O senhor acredita que as eleições deste ano devem registrar um número semelhante de abstenções?

Nas eleições municipais, o pessoal comparece mais às urnas do que nas eleições estaduais e nacionais. O processo eleitoral acontece um pouco mais próximo das pessoas e elas se sentem mais motivadas a votar. Nós ainda não temos uma estimativa, mas, pelo histórico, o número de abstenções deve ficar entre 10% e 15%.

Em época de eleições, o tema do voto obrigatório sempre volta à tona. Na opinião do senhor, o voto facultativo seria benéfico para as eleições no Brasil?

Eu acredito que o voto facultativo é o modelo ideal, mas não sei se estamos prontos para isso. As pessoas precisam enxergar o voto como instrumento de mudança e não como obrigação. Quem vota por obrigação não se preocupa muito em escolher o melhor candidato, e o mau voto é ainda pior do que não votar. Por outro lado, com o voto facultativo as pessoas poderiam ser manipuladas para votarem em troca de algum benefício, e aí o processo eleitoral não fica muito justo.

“As pessoas precisam enxergar o voto como instrumento de mudança e não como obrigação. Quem vota por obrigação não se preocupa em escolher o melhor candidato”
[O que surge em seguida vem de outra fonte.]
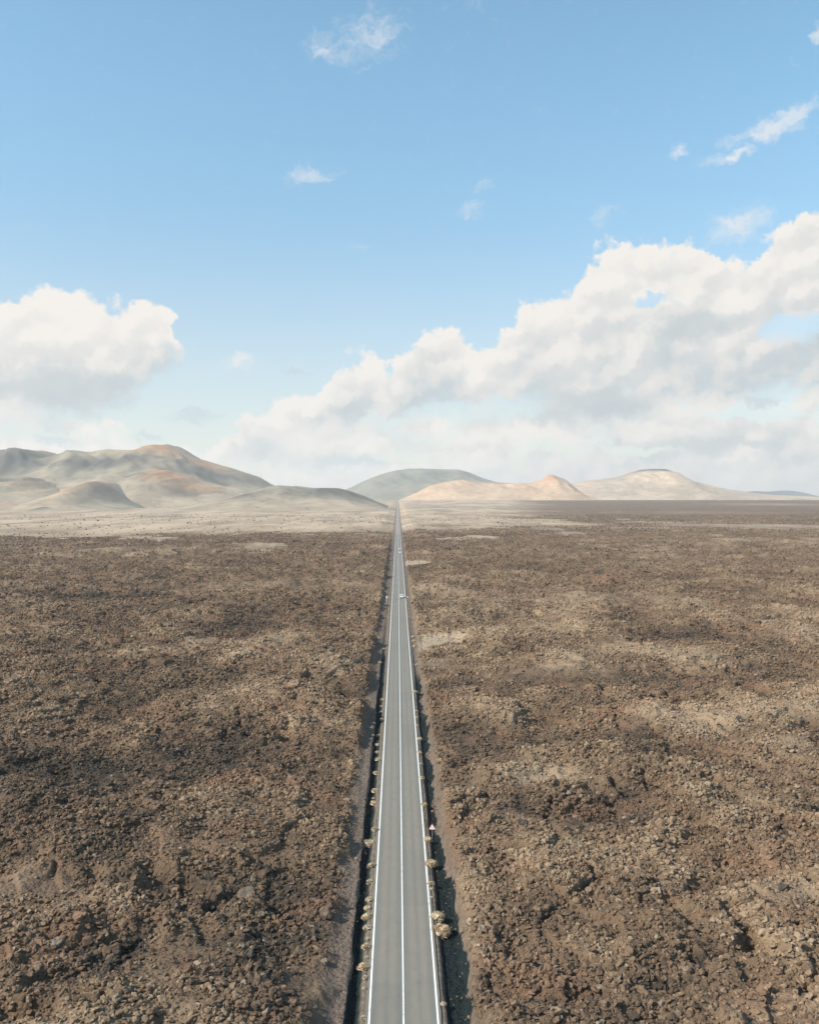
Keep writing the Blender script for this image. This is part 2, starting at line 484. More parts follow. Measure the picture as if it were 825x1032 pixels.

O senhor acredita que é possível recuperar a confiança da população no processo eleitoral?

Nós não podemos perder a esperança. No começo do século passado, somente 4,5% da população tinha o direito de votar. Ou seja: apenas homens com patrimônio decidiam pelo restante da população. Nós precisamos aprimorar o processo eleitoral e melhorar as nossas escolhas para incentivar mais pessoas a participarem. Quanto mais pessoas participando do processo eleitoral, maior a representatividade e mais fortalecida fica a democracia.

Existem áreas específicas do processo eleitoral que o senhor acredita que precisam de maior atenção?

Uma coisa que nos preocupa muito é a questão da Inteligência Artificial. O pessoal tem usado ferramentas de manipulação de voz e imagem para retirar falas de contexto e criar narrativas que não são verdadeiras. É muito difícil, para a pessoa que recebe esse tipo de vídeo, detectar que ele é falso, e o estrago que ele faz é muito rápido. Se isso não for coibido, pode atrapalhar as eleições e tornar a disputa desigual.

“Uma coisa que nos preocupa muito é a Inteligência Artificial. O pessoal tem usado ferramentas de manipulação de voz e imagem para retirar falas de contexto e criar narrativas falsas”

Como o senhor enxerga o futuro do processo eleitoral?

Daqui para a frente, as eleições serão cada vez mais digitais, com muito marketing e estratégia. Aquela campanha corpo a corpo que estamos acostumados a ver será cada vez mais rara. Agora existem ferramentas diferentes para conquistar o voto do eleitor, e isso será um desafio para nós nas próximas eleições.